Birmingham’s strong Q3 office activity well above five year average

Strong activity in the Birmingham office market in the third quarter of the year pushed well ahead of the five year quarterly average.

This is one of the findings of the latest Big Nine report, which analyses and compares activity across the UK’s nine major office markets and is produced by commercial property advisor, GVA.

In Birmingham, take-up in the city core totalled 156,202 sq ft – well above the 150,579 sq ft average.

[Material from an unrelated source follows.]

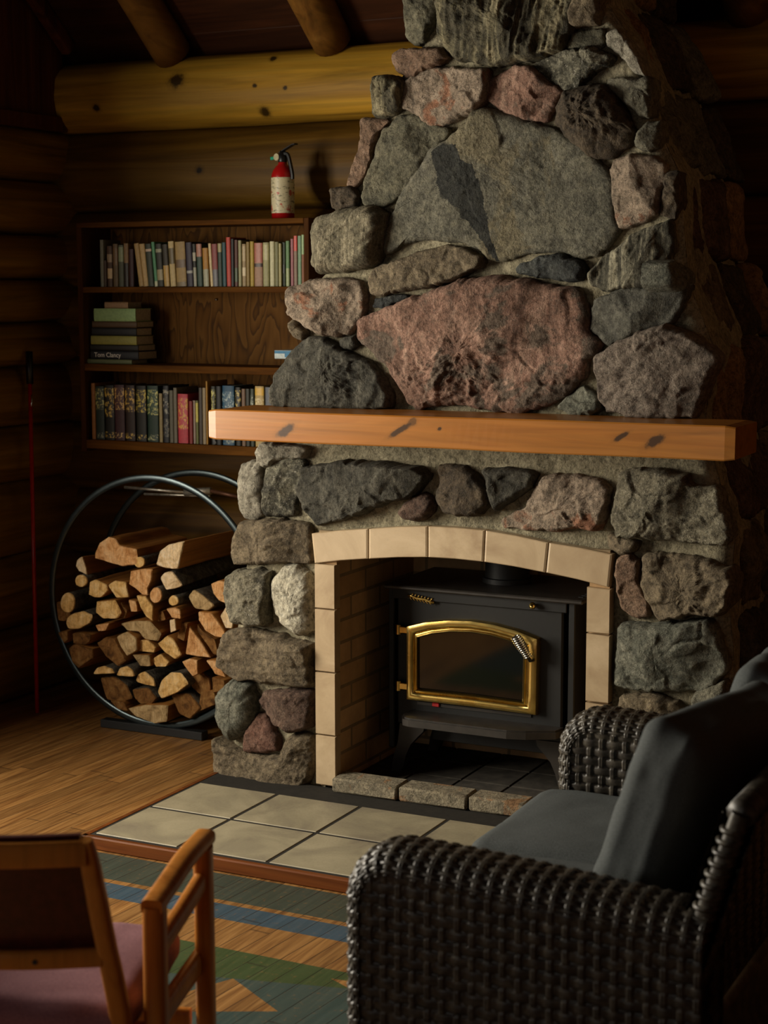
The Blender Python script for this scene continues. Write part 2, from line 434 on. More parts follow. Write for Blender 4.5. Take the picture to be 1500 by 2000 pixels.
# ------------------------------------------------------------------ stone fireplace
FP = empty('stone_fireplace', (0, 0, 0), 0, 'tall fieldstone fireplace and tapering chimney behind the orange wooden mantel', 'fireplace')
def Z1(p): return [(600+.6*x, .6*y) for x, y in p]
def Z3(p): return [(400+.73333*x, 760+.73333*y) for x, y in p]
SM = {
 'grey': stone('grey granite', '3C3B34', '6A675A', '8E8A78'),
 'greygreen': stone('grey green granite', '3C3C32', '625F50', '827D68', sp=.25),
 'big': stone('large grey boulder', '4A4940', '67655A', '84806E', sp=.3, patch=('78705A', .57, 4.)),
 'darkgrey': stone('dark grey basalt', '2C2B26', '504E46', '747064', sp=.2, strata=(.5, 30, .3)),
 'smoothdark': stone('smooth slate grey', '3C3C38', '54534C', '6E6C62', sp=.12),
 'layered': stone('layered schist', '36332A', '706A54', 'A0967A', sp=.12, strata=(1.45, 16, .75)),
 'layered_h': stone('banded gneiss', '3A382F', '7C7868', 'A8A28C', sp=.2, strata=(-.9, 34, .8)),
 'swirl': stone('swirled gneiss', '55503F', '8C8470', 'ACA38A', sp=.4, strata=(.4, 26, .6)),
 'brown': stone('brown grey stone', '3E3528', '6E6250', '8E8068', sp=.25),
 'darkbrown': stone('dark brown stone', '2C2620', '4C4236', '6A5C4A', sp=.2),
 'pink': stone('pink granite', '64493C', '907062', 'B09482', sp=.3, strata=(.1, 14, .55), patch=('5C5248', .53, 7.)),
 'pinkbrown': stone('pinkish brown stone', '5E483A', '7E6654', '9A8270', sp=.25),
 'pinkgrey': stone('pink and grey granite', '564E44', '8E7E6E', 'B4A290', sp=.4, patch=('8E6048', .57, 8.)),
 'coarse': stone('coarse mauve grey granite', '48403A', '766A60', '968A7E', sp=.5),
 'salt': stone('speckled granite', '3C3A32', '76705F', 'A49E8A', sp=.7, fine=180, bst=1.),
 'sparkle': stone('black and white stone', '1C1C18', '4C4A40', 'A8A490', sp=.6, fine=120, bst=1.),
 'blue': stone('blue grey granite', '3E423C', '6A6B60', '949284', sp=.35),
 'bluedark': stone('blue black stone', '1E2022', '393C3C', '565854', sp=.15),
 'white': stone('white quartz stone', '8E8878', 'C0BAA8', 'DCD8CA', sp=.2, patch=('6E6858', .62, 14.)),
 'light': stone('pale grey stone', '605C50', '8E897C', 'B4AEA0', sp=.3),
 'red': stone('dull red stone', '583E34', '76564A', '8E7264', sp=.15),
 'redbrown': stone('red brown stone', '33261F', '5A463C', '7A6658', sp=.25),
 'side': stone('dim brown side stone', '5C4632', '8A6C4C', 'A88A66', sp=.2),
}
M['vein'] = stone('dark vein', '1E2020', '30312E', '44443E', sp=.1)
M['mortar'] = stone('lime mortar', '6C6654', '8A836E', 'A39B84', speck='B8B09A', dark='4A4538', sp=.25, fine=200, rough=.95, bst=.7)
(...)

This puts Birmingham second only to Glasgow in terms of total number of city centre transactions, with the Scottish city recording 213,430 sq ft of deals completed in the same period.

In the out-of-town markets, Birmingham also saw above-average transactions, with 125,508 sq ft of transactions completed, above the five-year quarterly average of 77,470 sq ft.

George Jennings, Associate in GVA’s Midlands office, said: “The findings of the latest Big Nine clearly demonstrate that there is considerable upswing in the market as health and confidence continues to return.

“It will be interesting to consider this quarter’s results in comparison to the figures for Q4, as they will include the 99,000 sq ft letting to HS2 at Two Snowhill, plus a handful of substantial sized lettings which will without question provide a considerable boost to the figures and attract further occupiers to the city.

“After a quieter first half of the year, this deal will doubtless help to push Birmingham’s projected annual take-up near to the long term average of around 650,000 sq ft.”

According to the report, activity across the UK as a whole is higher than the previous five year averages, putting the market in a strong position to eclipse the annual take up levels recorded in 2013.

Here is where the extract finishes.